And another thing

Every year that Allan Willet was away for Christmas during World War II, he received a Christmas cake from his grandmother. Sometimes it didn’t get to him until March the following year.

“My aunty was at a place in Essendon making
aircraft harnesses during the war. She had the cake tin soldered around the lid to make it completely airtight,” Willet says.

He says his grandmother was a great cook and, despite the time in transit, the cake

was delicious.

Willet joined the RAAF as a groundsman in 1942 and it wasn’t until 1946 that he had another Christmas at home.

At 90, Willet has more Christmas memories than most. And it is the simple things that he remembers most fondly.

There’s the roast chicken his squadron had one year at the Tocumwal RAAF base (on the NSW border).

“It was a real treat … most families only had chicken for Christmas and Easter,” he says.

He recalls fresh bread and butter with the Christmas meal his squadron had in a shed in Brisbane and then there was the Christmas in New Guinea.

“Our commanding officer used a contact in Townsville to bring in some Christmas goodies,”

says Willet.

“There was tinned turkey … I think we even had
a bag of potatoes … and lots of beer.”

He says he wasn’t overly bothered about being
away from home at Christmas but he could see it
was hard for the married blokes, especially the ones with children.

When Willet first tried to enlist in the air force he was refused because his occupation was considered protected. He worked for the Commonwealth Aircraft Corporation as an apprentice fitter

and turner.

Determined to join his friends in the armed forces, he quit his job and went to work for Myer selling napery. He was there in December 1941 when Japan joined the war. He remembers it well because that’s when he and another man were told to go down into the basement to do “a very important job”.

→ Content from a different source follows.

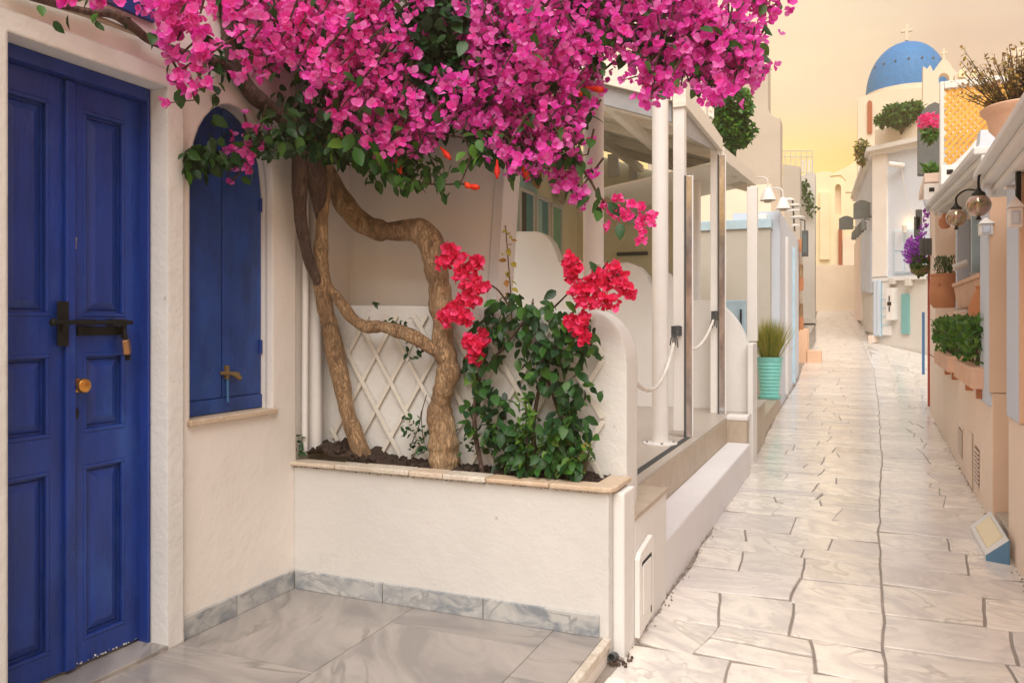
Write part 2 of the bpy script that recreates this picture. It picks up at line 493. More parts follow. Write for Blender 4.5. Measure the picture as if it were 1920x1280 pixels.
def veined(name, base, soft, thin, rough, scale, softness, thin_amt, objvar, stretch, spec=.5, bump=.0, blotch=0.0):
    """polished veined stone: broad cloudy bands and a few thin dark veins, shifted and turned for every piece"""
    m, t, b, o = mat(name)
    g = N(t, 'ShaderNodeNewGeometry')
    oi = N(t, 'ShaderNodeObjectInfo')
    off = N(t, 'ShaderNodeVectorMath', operation='SCALE')
    off.inputs[0].default_value = (37, 53, 11)
    t.links.new(oi.outputs['Random'], off.inputs['Scale'])
    ad = N(t, 'ShaderNodeVectorMath', operation='ADD')
    t.links.new(g.outputs['Position'], ad.inputs[0])
    t.links.new(off.outputs[0], ad.inputs[1])
    rt_n = N(t, 'ShaderNodeVectorRotate', rotation_type='Z_AXIS')
    an = N(t, 'ShaderNodeMath', operation='MULTIPLY_ADD')
    an.inputs[1].default_value = 1.6
    an.inputs[2].default_value = -.3
    t.links.new(oi.outputs['Random'], an.inputs[0])
    t.links.new(an.outputs[0], rt_n.inputs['Angle'])
    t.links.new(ad.outputs[0], rt_n.inputs['Vector'])
    mpn = N(t, 'ShaderNodeMapping')
    mpn.inputs['Scale'].default_value = tuple(scale * q for q in stretch)
    t.links.new(rt_n.outputs[0], mpn.inputs[0])
    n1 = N(t, 'ShaderNodeTexNoise', i_Scale=1.5, i_Detail=5.0, i_Roughness=.55, i_Distortion=1.6)
    n2 = N(t, 'ShaderNodeTexNoise', i_Scale=1.0, i_Detail=4.0, i_Roughness=.5, i_Distortion=.8)
    n3 = N(t, 'ShaderNodeTexNoise', i_Scale=28.0, i_Detail=5.0, i_Roughness=.65)
    for n in (n1, n2):
        t.links.new(mpn.outputs[0], n.inputs['Vector'])
    t.links.new(g.outputs['Position'], n3.inputs['Vector'])
    r1 = ramp(t, [(.36, soft), (.5, tuple(.35 * q + .65 * c for q, c in zip(soft, base))), (.62, base)])
    t.links.new(n1.outputs['Fac'], r1.inputs[0])
    mx0 = N(t, 'ShaderNodeMix', data_type='RGBA')
    mx0.inputs[0].default_value = softness
    mx0.inputs[6].default_value = (*base, 1)
    t.links.new(r1.outputs[0], mx0.inputs[7])
    ve = ramp(t, [(.478, (0, 0, 0)), (.497, (1, 1, 1)), (.503, (1, 1, 1)), (.53, (0, 0, 0))])
    t.links.new(n2.outputs['Fac'], ve.inputs[0])
    am = N(t, 'ShaderNodeMath', operation='MULTIPLY')
    am.inputs[1].default_value = thin_amt
    t.links.new(ve.outputs[0], am.inputs[0])
    brk = N(t, 'ShaderNodeMath', operation='MULTIPLY')
    t.links.new(am.outputs[0], brk.inputs[0])
    br = ramp(t, [(.42, (0, 0, 0)), (.6, (1, 1, 1))])
    t.links.new(n1.outputs['Fac'], br.inputs[0])
    t.links.new(br.outputs[0], brk.inputs[1])
    mx = N(t, 'ShaderNodeMix', data_type='RGBA')
    t.links.new(brk.outputs[0], mx.inputs[0])
    t.links.new(mx0.outputs[2], mx.inputs[6])
    mx.inputs[7].default_value = (*thin, 1)
    last = mx.outputs[2]
    if blotch:
        bl = ramp(t, [(.56, (0, 0, 0)), (.66, (1, 1, 1))])
        t.links.new(n3.outputs['Fac'], bl.inputs[0])
        bm_ = N(t, 'ShaderNodeMath', operation='MULTIPLY')
        bm_.inputs[1].default_value = blotch
        t.links.new(bl.outputs[0], bm_.inputs[0])
        mb2 = N(t, 'ShaderNodeMix', data_type='RGBA')
        t.links.new(bm_.outputs[0], mb2.inputs[0])
        t.links.new(last, mb2.inputs[6])
        mb2.inputs[7].default_value = (*soft, 1)
        last = mb2.outputs[2]
    hv = N(t, 'ShaderNodeHueSaturation')
    mr = N(t, 'ShaderNodeMapRange')
    mr.inputs['To Min'].default_value = 1 - objvar
    mr.inputs['To Max'].default_value = 1.03
    fr = N(t, 'ShaderNodeMath', operation='FRACT')
    f2 = N(t, 'ShaderNodeMath', operation='MULTIPLY')
    f2.inputs[1].default_value = 13.7
    t.links.new(oi.outputs['Random'], f2.inputs[0])
    t.links.new(f2.outputs[0], fr.inputs[0])
    t.links.new(fr.outputs[0], mr.inputs[0])
    t.links.new(mr.outputs[0], hv.inputs['Value'])
    t.links.new(last, hv.inputs['Color'])
    lastc = hv.outputs[0]
    if blotch:
        g1 = N(t, 'ShaderNodeMath', operation='MULTIPLY')
        g1.inputs[1].default_value = 29.3
        t.links.new(oi.outputs['Random'], g1.inputs[0])
        g2 = N(t, 'ShaderNodeMath', operation='FRACT')
        t.links.new(g1.outputs[0], g2.inputs[0])
        g3 = ramp(t, [(.55, (0, 0, 0)), (1, (.75, .75, .75))])
        t.links.new(g2.outputs[0], g3.inputs[0])
        g4 = N(t, 'ShaderNodeMix', data_type='RGBA')
        t.links.new(g3.outputs[0], g4.inputs[0])
        t.links.new(lastc, g4.inputs[6])
        g4.inputs[7].default_value = (.66, .62, .63, 1)
        g5 = N(t, 'ShaderNodeMix', data_type='RGBA', blend_type='MULTIPLY')
        g5.inputs[0].default_value = .15
        t.links.new(g4.outputs[2], g5.inputs[6])
        t.links.new(r1.outputs[0], g5.inputs[7])
        lastc = g5.outputs[2]
    t.links.new(lastc, b.inputs['Base Color'])
    rr = N(t, 'ShaderNodeMapRange')
    rr.inputs['To Min'].default_value = rough * .6
    rr.inputs['To Max'].default_value = rough * 1.6
    t.links.new(n3.outputs['Fac'], rr.inputs[0])
    t.links.new(rr.outputs[0], b.inputs['Roughness'])
    b.inputs['Specular IOR Level'].default_value = spec
    hs = N(t, 'ShaderNodeMath', operation='MULTIPLY_ADD')
    hs.inputs[1].default_value = .22
    t.links.new(n3.outputs['Fac'], hs.inputs[0])
    t.links.new(n1.outputs['Fac'], hs.inputs[2])
    bp = N(t, 'ShaderNodeBump', i_Strength=bump, i_Distance=.012)
    t.links.new(hs.outputs[0], bp.inputs['Height'])
    bv = N(t, 'ShaderNodeBevel', samples=4, i_Radius=.006)
    t.links.new(bv.outputs[0], bp.inputs['Normal'])
    t.links.new(bp.outputs[0], b.inputs['Normal'])
    return m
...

“When we got down there a bloke pointed to a great heap of crockery. He said, ‘It’s all got stickers on it that say Made in Japan. I want you to take off every sticker and put a Made in China one on’. It was a rotten job,”

he says.

A few months later, Willet was accepted by the air force, returning home in April 1946.

“When I got home I was pretty lost,” he says.

“I had a lot of mates before I joined up … we all got separated, some were killed. I’d go up to the local pub, always hoping someone would come in that I knew. It really got to me.”

It was around that time that he met his beloved Jean. By the Christmas of 1947 they were married and decades of family Christmases unfolded.

A week before their 65th wedding anniversary last year, three months out from Christmas, Jean died.

Christmas is not the same, says Willet.

“Jean’s not here and I feel it.”

But he still has the memories of the “many, many lovely Christmases” the two of them spent with

their kids.

“We had five kids and not a lot of money. But we had great fun. We always managed to get the kids nice things and Jean was a good cook.”

When his children had families of their own, everyone would come together on Boxing Day.

“We’d play cricket. The kids would all be squawking and yelling … tearing up my garden. They were great days,” he says.